GitHub UX has operational security risks

40 points by davydog187 1 year ago | 14 comments
  • wrs 1 year ago
    I agree this is a real problem. If the repo is in an organization, I would like to have to check a box like “include outside users”.
    • ocdtrekkie 1 year ago
      I was blown away by this the other day. I do know the user's handle and started typing it, but GitHub would prefer to suggest every random person with the same first name before the actual user who is already affiliated with some of the org's other repos? Wild!
      • fjni 1 year ago
        Github ux is an unmitigated disaster from an operational security perspective. In their defense, it did start out as an open-source tool. The fact that enterprises adopted it so blindly despite this is pretty interesting.

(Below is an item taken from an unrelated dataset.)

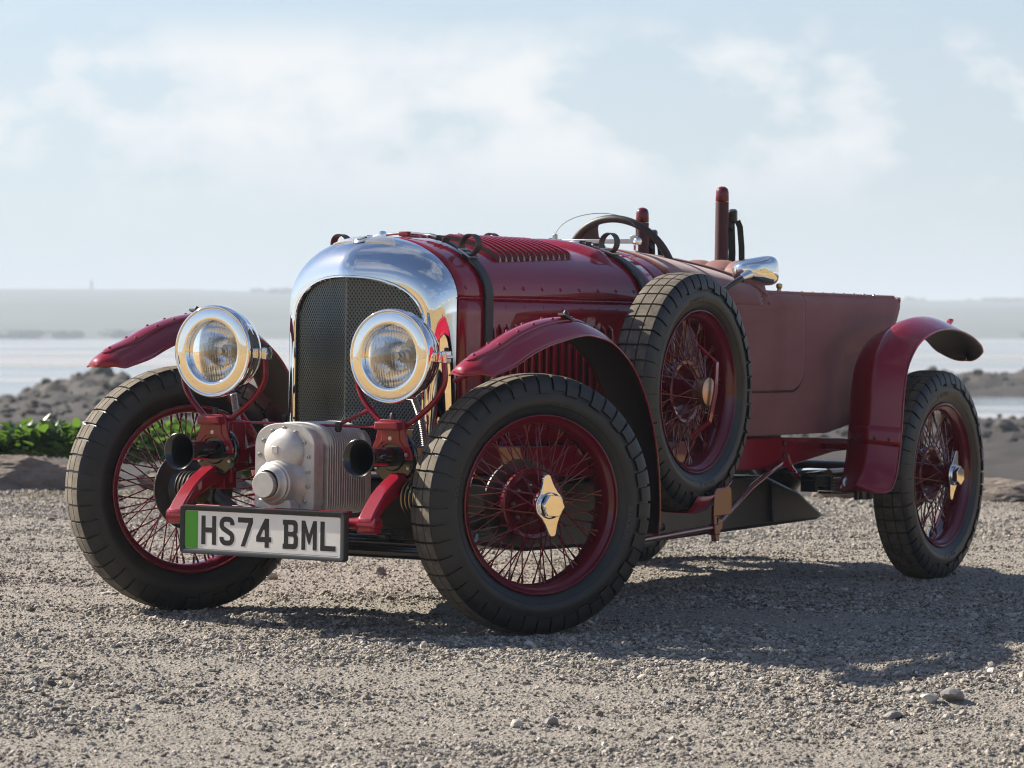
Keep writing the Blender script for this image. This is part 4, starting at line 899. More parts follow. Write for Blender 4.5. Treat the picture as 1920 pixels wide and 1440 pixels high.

        • okanat 1 year ago
          It really didn't start out as an open-souce tool. Github was founded for selling private repo access for Git and got popular in the FOSS community since they provided free storage.
          • arcanemachiner 1 year ago
            I wonder if they meant "tool for open source" as opposed to "tool that is open source".
            • fjni 1 year ago
              Correct. Unclear wording on my part. If you build a product that is meant to be used by the open source community, you build features which are at odds with companies’ needs that care about keeping their code proprietary.
        • brobdingnag_pp 1 year ago
          Accidentally @tagging people in private PRs is always fun too!
          • 1 year ago
          • lijok 1 year ago
            It does show people in your org first, but you have to search by username, not full name.
            • rad_gruchalski 1 year ago
              And that is a problem. Do you know gh usernames or everyone in your org? I sure know most names of the people in my org but no clue about their handles… I most often depend on gh suggestions.
              • bitfilped 1 year ago
                I know people in my org by their handles better than their names haha, guess it just depends on the culture of the place you're at.
                • numpad0 1 year ago
                  Time to reinvent Java style reverse FQDN for user handles! IMO short username or alphanumerical ID is a must so as not to get into The Falsehoods.
                  • wiml 1 year ago
                    We already have those, we just use forward-fqdn syntax like username@company.co.uk. Works great, widely implemented
              • rurban 1 year ago
                Should be trivial to fix without an UX redesign, really. 2 lines of ruby added for the org filter first.